Few visits to Hanley are carried out without a visit to the Stafford Street lavatory block. Indeed, if I’ve had one too many cuppas before setting out, I impose a rule on myself not to venture outside a zone of 100 metres.

As city centre toilets go they aren’t bad. Yes, you wouldn’t stage a landmark birthday in them, but as a rule they’re both functional and clean.

Admittedly, I have, like many, on occasion, nipped in and used the facilities in a pub instead. But I’m never hugely comfortable with this scenario. It’s not uncommon to feel the wrath of the proprietor, and understandably so if you happen to be in charge of a busload of octogenarians heading for the bingo.

I have even integrated myself into pub life simply to justify using their toilet. I am now a member of five different darts teams and am halfway through the 12-step plan to recovery.

Even with the offer of a subsidy, some businesses have given the plan a cool reception. Cafés, for example, work hard to create a certain ambience. And you can see how that might easily be disturbed if there’s no public facilities available during a march by the English Defence League.

Really, many would say a public toilet in a city centre is a basic requirement. And £20,000 – well, it’s a drop in the ocean, if you’ll pardon the phrase.

I mean, it’s not like those luxury facilities at the old bus station are available anymore. I had a great affection for those toilets. In fact, I was good friends with some of the bouncers.

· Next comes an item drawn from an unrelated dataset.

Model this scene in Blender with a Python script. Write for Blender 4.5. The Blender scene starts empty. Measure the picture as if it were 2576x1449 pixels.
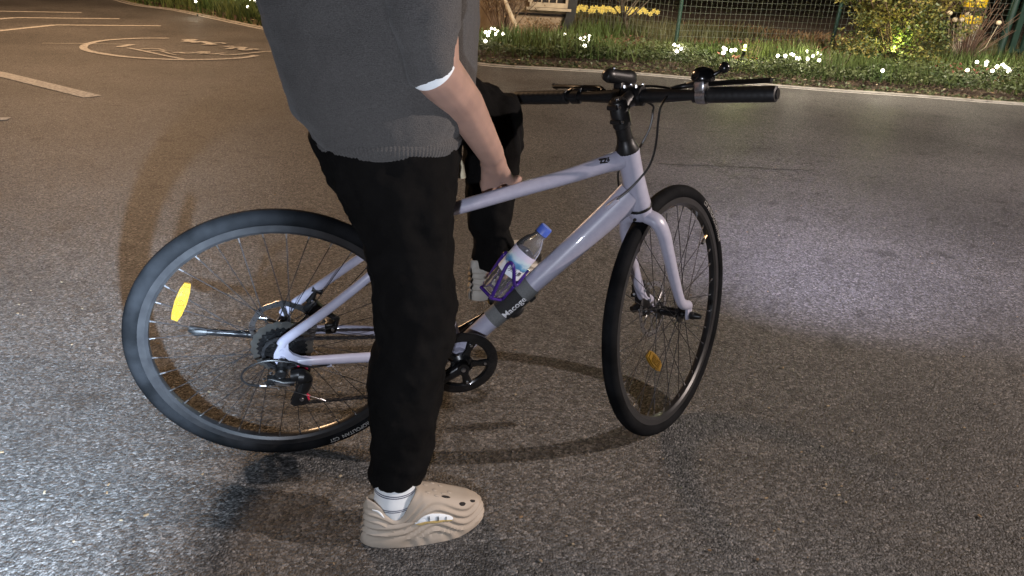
import bpy, math, random
import numpy as np
from math import sin, cos, pi, radians
from mathutils import Vector, Matrix
random.seed(7); RNG = np.random.default_rng(7)
scene = bpy.context.scene
COL = scene.collection

# ------------------------------------------------------------------ camera
CAM = np.array([0.0, 0.0, 1.2173])
PITCH, ROLL, FPX = 0.4231, -0.0549, 1845.4         # focal length in pixels of a 2576 px wide picture
_r = np.array([1, 0, 0.]); _f = np.array([0, cos(PITCH), -sin(PITCH)]); _d = np.cross(_f, _r)
MX = cos(ROLL)*_r + sin(ROLL)*_d; MY = -sin(ROLL)*_r + cos(ROLL)*_d; MZ = _f
cd = bpy.data.cameras.new("camera"); cam = bpy.data.objects.new("camera", cd); COL.objects.link(cam)
cam.matrix_world = Matrix(((MX[0], -MY[0], -MZ[0], CAM[0]), (MX[1], -MY[1], -MZ[1], CAM[1]), (MX[2], -MY[2], -MZ[2], CAM[2]), (0, 0, 0, 1)))
cd.sensor_width = 36; cd.lens = FPX/2576*36; cd.clip_start = .05; cd.clip_end = 500
scene.camera = cam

# ------------------------------------------------------------------ night sky and exposure
w = bpy.data.worlds.new("World"); scene.world = w; w.use_nodes = True
bgn = w.node_tree.nodes['Background']
sky = w.node_tree.nodes.new('ShaderNodeTexSky'); sky.sky_type = 'NISHITA'; sky.sun_disc = False
sky.sun_elevation = radians(-4); sky.sun_rotation = radians(200)
w.node_tree.links.new(sky.outputs[0], bgn.inputs[0]); bgn.inputs[1].default_value = 0.08
scene.view_settings.view_transform = 'Standard'; scene.view_settings.look = 'None'
scene.view_settings.exposure = 0; scene.view_settings.gamma = 1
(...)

If we’re not careful we’re going to end up like France. And while Hanley would like to be compared with Paris, it’d not be for grown men hosing down the gutters. They don’t even seem to have those ones you stand in and peek over the top anymore. Which is a shame because I think they were a good idea, and one which I’d encourage the city council to introduce here. If nothing else it’d give the men something to do while their partners were choosing a skirt in Marks & Spencer.

I can’t honestly see the closure going through. I mean, it only gives rise to another problem – what to do with the building? A town can only take so many Wetherspoons. And I don’t envisage many other businesses queuing up to take it over. Certainly I can’t see it doing well as a bridal salon.

I see that toilet block as cash well spent, not money down the drain. Let’s face it, we’ve all had occasions, lumbered with shopping, feet in agony, stiletto snapped in an escalator, when it’s been the most satisfying thing about a trip up town.